24 March 2016, The Tablet

The path to Creation


 

It has been a month of anniversaries. Exactly 400 years ago Galileo first got into hot water with the Church over the Copernican system. Starting with a hearing of the Holy Office on 23 February, the affair stretched across all of spring 1616 including Galileo’s meeting with Cardinal Bellarmine on 26 February, and the formal censure of Copernicus’ work issued on 5 March. Curiously, Galileo’s works were not mentioned at that time.

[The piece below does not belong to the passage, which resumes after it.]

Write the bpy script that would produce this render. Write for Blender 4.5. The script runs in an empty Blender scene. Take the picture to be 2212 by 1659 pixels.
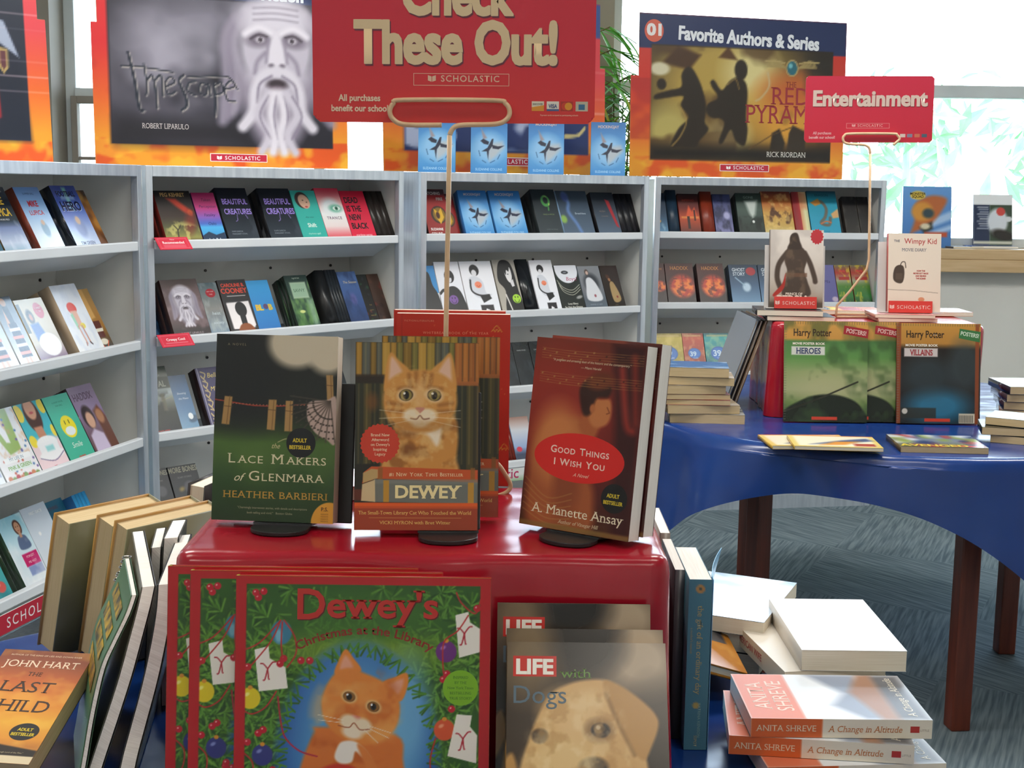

By the end of the nineteenth century, of course, the Church view on astronomy had changed. Pope Leo XIII in his encyclical Aeterni Patris (1879) essentially endorsed Galileo’s view on science and religion. And on 14 March 1891, 125 years ago, Pope Leo promulgated a “Motu Proprio” that established the modern Vatican Observatory. Two months later, his encyclical Rerum Novarum would mark a new beginning of the Church’s engagement with the modern world.

Finally, just 30 years ago this month, on 15 March 1986, the Vatican Secretariat of State informed the Vatican Observatory that Pope John Paul II had given his blessing to build the Vatican Advanced Technology Telescope. Since then, that telescope on a remote Arizona mountaintop has been our mainstay for astronomical observations.